You should read The Book of Jims (and all it its variations.)
For me, It’s the opposite. My name is Jim and I HATE it when people call me James or “Jaime”(James in spanish and the “J” sounds like an “H”).
since I am mexican and I work with La raza often, there are times when there is an asshole who won’t call me Jim even when I tell them to. I mean it’s not hard, They can pronounce it Yeem or Gee or whatever, Just…Don’t call me Jaime.
I understand your pain.
As a fellow James, I share your pain. I am not Jim or Jimmy. I wish others would respect that. I run into a few on a regular basis who can’t understand this and insist on not calling me James even after I politely made it clear not to call me by any other name.
Everyone is unique, and that is why I hate when people refer to me as, “Ms.” or “Mrs.” Because I am ‘Miss’. Mrs is married, and Ms doesn’t want anyone to know either way, which seems deceitful.
My sister’s partner (James), has weathered almost indistinguishable circumstances. So much so that I had to register an account with Disqus so I could reply to your article.
But unlike you, this is a topic of concern the Jim I know still hasn’t developed enough resilience to raise on his own volition – don’t get me wrong, I’d be kidding myself to say he hasn’t come leaps and bounds from day dot.
I like to think the only reason I recall meeting him for the very first time can be put down to the intense emotions and sense of disbelief that sparked succeeding our introduction. Nothing else mattered that day after finding out my potential brother-in-law’s name. I had so much to play with.

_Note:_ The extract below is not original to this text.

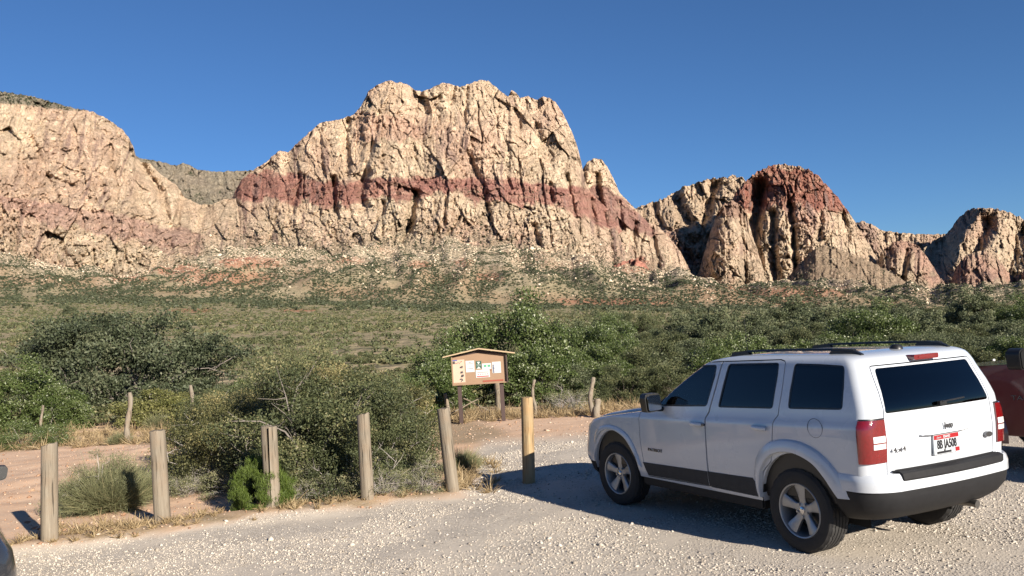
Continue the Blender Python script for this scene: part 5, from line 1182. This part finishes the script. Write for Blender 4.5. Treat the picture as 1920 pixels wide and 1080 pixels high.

I like to think I’m pretty decent at reading people. But I reckon any Joe Blow could have detected a lifetime of trauma from the tension that manifested after I intentionally fist-pumped him goodbye, along with a chummy “Later Jimmy”.
So yes, since knowing me this issue has only become a greater hindrance. in his life. However, I am no means trying to make Jimbo’s life more difficult. It is quite the opposite. Watch this space, James.